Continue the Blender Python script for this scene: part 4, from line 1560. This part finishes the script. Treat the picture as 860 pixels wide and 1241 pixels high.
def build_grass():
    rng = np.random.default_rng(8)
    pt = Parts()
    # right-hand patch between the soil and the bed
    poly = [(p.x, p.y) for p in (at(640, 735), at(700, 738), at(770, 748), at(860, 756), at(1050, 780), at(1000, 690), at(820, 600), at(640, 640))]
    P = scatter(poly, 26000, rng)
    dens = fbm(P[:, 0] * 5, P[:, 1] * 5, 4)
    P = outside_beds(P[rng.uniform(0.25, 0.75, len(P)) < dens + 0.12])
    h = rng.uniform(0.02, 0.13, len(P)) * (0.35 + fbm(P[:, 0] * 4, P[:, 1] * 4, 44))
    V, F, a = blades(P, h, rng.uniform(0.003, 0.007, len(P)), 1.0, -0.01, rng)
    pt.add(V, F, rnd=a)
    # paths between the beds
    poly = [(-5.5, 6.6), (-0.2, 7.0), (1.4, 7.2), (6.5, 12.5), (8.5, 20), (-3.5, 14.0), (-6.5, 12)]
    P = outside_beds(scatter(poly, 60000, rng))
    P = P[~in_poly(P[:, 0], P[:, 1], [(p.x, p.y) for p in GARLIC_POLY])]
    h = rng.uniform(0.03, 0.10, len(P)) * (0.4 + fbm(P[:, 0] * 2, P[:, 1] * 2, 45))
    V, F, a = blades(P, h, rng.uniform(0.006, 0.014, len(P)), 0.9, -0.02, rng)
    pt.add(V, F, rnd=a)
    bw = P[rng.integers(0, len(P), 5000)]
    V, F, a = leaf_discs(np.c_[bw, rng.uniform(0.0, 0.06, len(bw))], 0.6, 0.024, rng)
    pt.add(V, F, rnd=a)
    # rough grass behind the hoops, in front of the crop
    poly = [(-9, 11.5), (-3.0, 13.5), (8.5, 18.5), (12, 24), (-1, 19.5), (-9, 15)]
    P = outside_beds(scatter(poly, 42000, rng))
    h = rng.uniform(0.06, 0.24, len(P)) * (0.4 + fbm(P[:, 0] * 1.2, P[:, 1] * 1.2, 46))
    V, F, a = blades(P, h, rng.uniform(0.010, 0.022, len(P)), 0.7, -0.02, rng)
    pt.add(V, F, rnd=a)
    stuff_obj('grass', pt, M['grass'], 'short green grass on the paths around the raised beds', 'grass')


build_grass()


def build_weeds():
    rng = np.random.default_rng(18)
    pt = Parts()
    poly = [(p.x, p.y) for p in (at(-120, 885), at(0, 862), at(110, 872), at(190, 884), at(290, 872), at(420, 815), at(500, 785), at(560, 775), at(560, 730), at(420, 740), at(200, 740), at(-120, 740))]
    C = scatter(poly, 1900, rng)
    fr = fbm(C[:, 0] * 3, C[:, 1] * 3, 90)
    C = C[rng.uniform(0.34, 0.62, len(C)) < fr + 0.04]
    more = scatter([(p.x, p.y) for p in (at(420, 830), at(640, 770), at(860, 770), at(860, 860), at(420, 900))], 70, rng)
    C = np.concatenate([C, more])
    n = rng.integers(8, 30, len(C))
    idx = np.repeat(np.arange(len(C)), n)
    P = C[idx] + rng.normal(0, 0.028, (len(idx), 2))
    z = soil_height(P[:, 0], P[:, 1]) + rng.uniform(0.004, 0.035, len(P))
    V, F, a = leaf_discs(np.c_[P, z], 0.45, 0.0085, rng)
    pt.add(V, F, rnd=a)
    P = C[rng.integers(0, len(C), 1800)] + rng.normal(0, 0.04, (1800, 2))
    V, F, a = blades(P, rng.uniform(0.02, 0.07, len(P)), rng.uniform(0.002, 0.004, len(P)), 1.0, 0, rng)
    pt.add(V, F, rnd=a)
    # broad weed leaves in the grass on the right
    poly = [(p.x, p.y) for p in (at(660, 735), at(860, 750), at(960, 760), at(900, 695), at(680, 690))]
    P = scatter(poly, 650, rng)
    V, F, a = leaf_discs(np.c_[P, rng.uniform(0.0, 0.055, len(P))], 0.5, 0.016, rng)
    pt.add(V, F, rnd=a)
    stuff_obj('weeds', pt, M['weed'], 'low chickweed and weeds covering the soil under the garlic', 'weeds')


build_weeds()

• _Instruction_
Reproduce the material above exactly; please quote every line of it.

• _The reply_
Continue the Blender Python script for this scene: part 4, from line 1560. This part finishes the script. Treat the picture as 860 pixels wide and 1241 pixels high.
def build_grass():
    rng = np.random.default_rng(8)
    pt = Parts()
    # right-hand patch between the soil and the bed
    poly = [(p.x, p.y) for p in (at(640, 735), at(700, 738), at(770, 748), at(860, 756), at(1050, 780), at(1000, 690), at(820, 600), at(640, 640))]
    P = scatter(poly, 26000, rng)
    dens = fbm(P[:, 0] * 5, P[:, 1] * 5, 4)
    P = outside_beds(P[rng.uniform(0.25, 0.75, len(P)) < dens + 0.12])
    h = rng.uniform(0.02, 0.13, len(P)) * (0.35 + fbm(P[:, 0] * 4, P[:, 1] * 4, 44))
    V, F, a = blades(P, h, rng.uniform(0.003, 0.007, len(P)), 1.0, -0.01, rng)
    pt.add(V, F, rnd=a)
    # paths between the beds
    poly = [(-5.5, 6.6), (-0.2, 7.0), (1.4, 7.2), (6.5, 12.5), (8.5, 20), (-3.5, 14.0), (-6.5, 12)]
    P = outside_beds(scatter(poly, 60000, rng))
    P = P[~in_poly(P[:, 0], P[:, 1], [(p.x, p.y) for p in GARLIC_POLY])]
    h = rng.uniform(0.03, 0.10, len(P)) * (0.4 + fbm(P[:, 0] * 2, P[:, 1] * 2, 45))
    V, F, a = blades(P, h, rng.uniform(0.006, 0.014, len(P)), 0.9, -0.02, rng)
    pt.add(V, F, rnd=a)
    bw = P[rng.integers(0, len(P), 5000)]
    V, F, a = leaf_discs(np.c_[bw, rng.uniform(0.0, 0.06, len(bw))], 0.6, 0.024, rng)
    pt.add(V, F, rnd=a)
    # rough grass behind the hoops, in front of the crop
    poly = [(-9, 11.5), (-3.0, 13.5), (8.5, 18.5), (12, 24), (-1, 19.5), (-9, 15)]
    P = outside_beds(scatter(poly, 42000, rng))
    h = rng.uniform(0.06, 0.24, len(P)) * (0.4 + fbm(P[:, 0] * 1.2, P[:, 1] * 1.2, 46))
    V, F, a = blades(P, h, rng.uniform(0.010, 0.022, len(P)), 0.7, -0.02, rng)
    pt.add(V, F, rnd=a)
    stuff_obj('grass', pt, M['grass'], 'short green grass on the paths around the raised beds', 'grass')


build_grass()


def build_weeds():
    rng = np.random.default_rng(18)
    pt = Parts()
    poly = [(p.x, p.y) for p in (at(-120, 885), at(0, 862), at(110, 872), at(190, 884), at(290, 872), at(420, 815), at(500, 785), at(560, 775), at(560, 730), at(420, 740), at(200, 740), at(-120, 740))]
    C = scatter(poly, 1900, rng)
    fr = fbm(C[:, 0] * 3, C[:, 1] * 3, 90)
    C = C[rng.uniform(0.34, 0.62, len(C)) < fr + 0.04]
    more = scatter([(p.x, p.y) for p in (at(420, 830), at(640, 770), at(860, 770), at(860, 860), at(420, 900))], 70, rng)
    C = np.concatenate([C, more])
    n = rng.integers(8, 30, len(C))
    idx = np.repeat(np.arange(len(C)), n)
    P = C[idx] + rng.normal(0, 0.028, (len(idx), 2))
    z = soil_height(P[:, 0], P[:, 1]) + rng.uniform(0.004, 0.035, len(P))
    V, F, a = leaf_discs(np.c_[P, z], 0.45, 0.0085, rng)
    pt.add(V, F, rnd=a)
    P = C[rng.integers(0, len(C), 1800)] + rng.normal(0, 0.04, (1800, 2))
    V, F, a = blades(P, rng.uniform(0.02, 0.07, len(P)), rng.uniform(0.002, 0.004, len(P)), 1.0, 0, rng)
    pt.add(V, F, rnd=a)
    # broad weed leaves in the grass on the right
    poly = [(p.x, p.y) for p in (at(660, 735), at(860, 750), at(960, 760), at(900, 695), at(680, 690))]
    P = scatter(poly, 650, rng)
    V, F, a = leaf_discs(np.c_[P, rng.uniform(0.0, 0.055, len(P))], 0.5, 0.016, rng)
    pt.add(V, F, rnd=a)
    stuff_obj('weeds', pt, M['weed'], 'low chickweed and weeds covering the soil under the garlic', 'weeds')


build_weeds()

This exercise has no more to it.